If you half closed your eyes on the Delatite River and stayed out of the shade, you could almost pretend it was November. But with water temperatures in single figures and the current trying to rip even a tungsten nymph away from the bottom, the reality was different. To catch a trout meant getting the fly deep and slow for as long as possible, which wasn’t easy. No amount of hoping could persuade a fish to eat a dry fly. And when we were rational about it, there wasn’t a lot of food on the surface and what little there was zoomed past. I wondered if there might be an evening rise, but as soon as the sun dipped behind the horizon, the cold air seemed rush off the mountains into the valleys.
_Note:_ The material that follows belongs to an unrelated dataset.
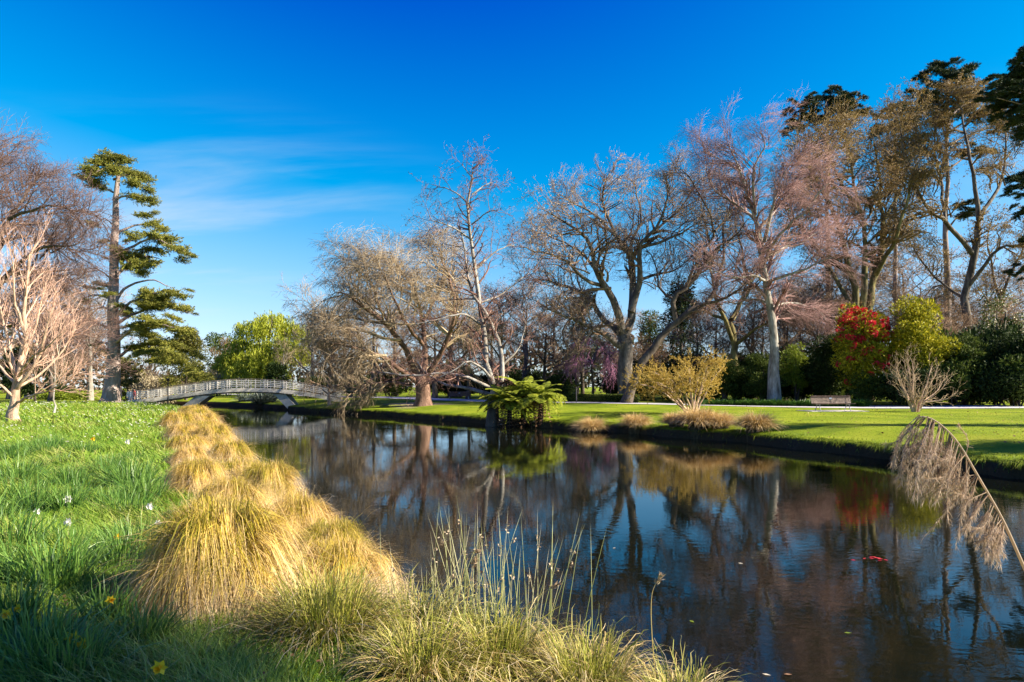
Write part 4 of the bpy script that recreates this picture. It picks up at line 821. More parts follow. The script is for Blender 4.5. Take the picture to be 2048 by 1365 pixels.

We took our time heading home today, spending a couple of hours each on the Steavenson and then the King Parrot (no amount of September sun could hide the fact the nearby Acheron really was too high and discoloured.) On the Steavenson the same pattern continued: heavy nymphs fished short in the torrent caught the odd fish, but nothing came to the dry.
The King Parrot was flowing more gently but carrying more colour: I was about to give up when I noticed rises in the tail of a narrow rocky pool. Off came the nymph and on went a Bassano Klinkhammer. I crept up behind a log and dropped the fly down into the bubble-line as gently as I could. A 12 inch brown drifted up and sucked it in, and despite being badly out of practice I lifted at the right time. It mightn’t really be proper stream season yet, but it’s nice to have a taste.
(Postscript – some friends fishing nearby today managed to catch fish on Humpys as well as nymphs, so it can be done – at least during the afternoon warmth.)